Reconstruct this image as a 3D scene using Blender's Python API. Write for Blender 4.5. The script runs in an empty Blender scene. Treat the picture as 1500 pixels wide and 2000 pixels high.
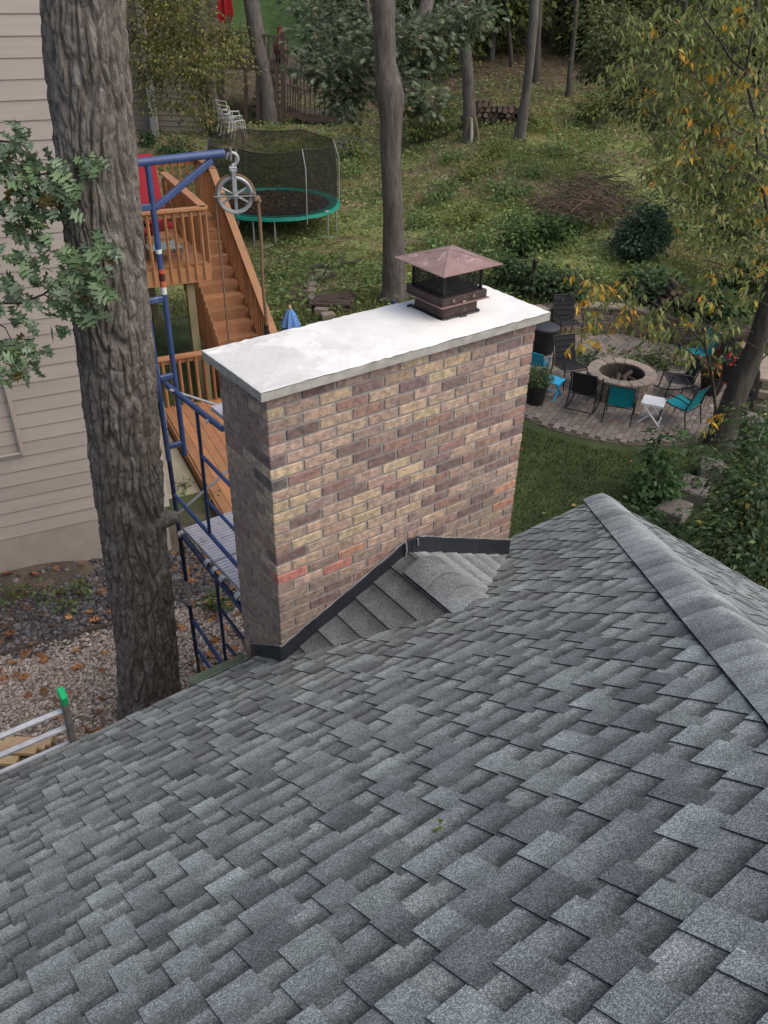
import bpy, bmesh, math, random
import numpy as np
from math import sin, cos, tan, radians, pi, sqrt, atan2
random.seed(7); RNG = np.random.default_rng(7)
S = bpy.context.scene
COL = S.collection

# ---------------------------------------------------------------- camera, world, sun, exposure
CAM = np.array([-1.7309, -3.2128, 1.8214]); FPX = 1626.8
YAW, PIT, ROL = radians(37.410), radians(33.639), radians(1.399)
fw = np.array([sin(YAW)*cos(PIT), cos(YAW)*cos(PIT), -sin(PIT)])
_r = np.array([cos(YAW), -sin(YAW), 0.0]); _u = np.cross(_r, fw)
rt = cos(ROL)*_r + sin(ROL)*_u; upv = -sin(ROL)*_r + cos(ROL)*_u
from mathutils import Matrix, Vector, Quaternion
cd = bpy.data.cameras.new('camera'); cam = bpy.data.objects.new('camera', cd); COL.objects.link(cam)
cd.sensor_fit = 'HORIZONTAL'; cd.sensor_width = 36; cd.lens = FPX/1500*36; cd.clip_end = 600; cd.clip_start = .05
cam.matrix_world = Matrix(((rt[0], upv[0], -fw[0], CAM[0]), (rt[1], upv[1], -fw[1], CAM[1]), (rt[2], upv[2], -fw[2], CAM[2]), (0, 0, 0, 1)))
S.camera = cam
W = bpy.data.worlds.new('World'); S.world = W; W.use_nodes = True
nt = W.node_tree; nt.nodes.clear()
o_ = nt.nodes.new('ShaderNodeOutputWorld'); b_ = nt.nodes.new('ShaderNodeBackground'); s_ = nt.nodes.new('ShaderNodeTexSky')
s_.sky_type = 'NISHITA'; s_.sun_disc = False; s_.sun_elevation = radians(52); s_.sun_rotation = radians(150)
s_.dust_density = 3.0; s_.air_density = 1.0; s_.ozone_density = 1.0
b_.inputs[1].default_value = 0.125
nt.links.new(s_.outputs[0], b_.inputs[0]); nt.links.new(b_.outputs[0], o_.inputs[0])
sl = bpy.data.lights.new('sun', 'SUN'); sl.energy = 1.5; sl.angle = radians(75); sl.color = (1.0, .94, .86)
sun = bpy.data.objects.new('sun', sl); COL.objects.link(sun)
_el, _az = radians(52), radians(150)      # azimuth clockwise from +Y
sd = Vector((sin(_az)*cos(_el), cos(_az)*cos(_el), sin(_el)))
sun.rotation_euler = sd.to_track_quat('Z', 'Y').to_euler()
S.view_settings.view_transform = 'Standard'; S.view_settings.look = 'None'
S.view_settings.exposure = 0.55; S.view_settings.gamma = 1.0
S.view_settings.use_curve_mapping = False
S.render.engine = 'CYCLES'
S.cycles.max_bounces = 8; S.cycles.transparent_max_bounces = 24

# ---------------------------------------------------------------- helpers
def ray(x, y): return fw + rt*(x-750)/FPX - upv*(y-1000)/FPX
def at(x, y, d): return CAM + ray(x, y)*d          # point at depth d along the view axis
def onz(x, y, z):
    k = ray(x, y); return CAM + k*((z-CAM[2])/k[2])
HD = np.array([sin(YAW), cos(YAW), 0.0]); RD = np.array([cos(YAW), -sin(YAW), 0.0])
def up(base, x, y):                                  # point on the vertical plane through base that faces along the heading
    k = ray(x, y); t = ((np.asarray(base)-CAM) @ HD)/(k @ HD); return CAM + k*t
def sm(a, b, x):
    t = np.clip((x-a)/(b-a), 0, 1); return t*t*(3-2*t)
_tab = np.random.default_rng(3).random((256, 256))
def vn(x, y, px=256):                                # value noise, periodic in x with period px
    x = np.asarray(x, float); y = np.asarray(y, float)
    xi = np.floor(x).astype(int); yi = np.floor(y).astype(int); fx = x-xi; fy = y-yi
    fx = fx*fx*(3-2*fx); fy = fy*fy*(3-2*fy)
    g = lambda a, b: _tab[(a % px) % 256, b % 256]
    return (g(xi, yi)*(1-fx)+g(xi+1, yi)*fx)*(1-fy)+(g(xi, yi+1)*(1-fx)+g(xi+1, yi+1)*fx)*fy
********
Written problem
Pictures stay out. Print the data exactly, from its first line through the line containing "COL = S.collection".

Result below
Reconstruct this image as a 3D scene using Blender's Python API. Write for Blender 4.5. The script runs in an empty Blender scene. Treat the picture as 1500 pixels wide and 2000 pixels high.
import bpy, bmesh, math, random
import numpy as np
from math import sin, cos, tan, radians, pi, sqrt, atan2
random.seed(7); RNG = np.random.default_rng(7)
S = bpy.context.scene
COL = S.collection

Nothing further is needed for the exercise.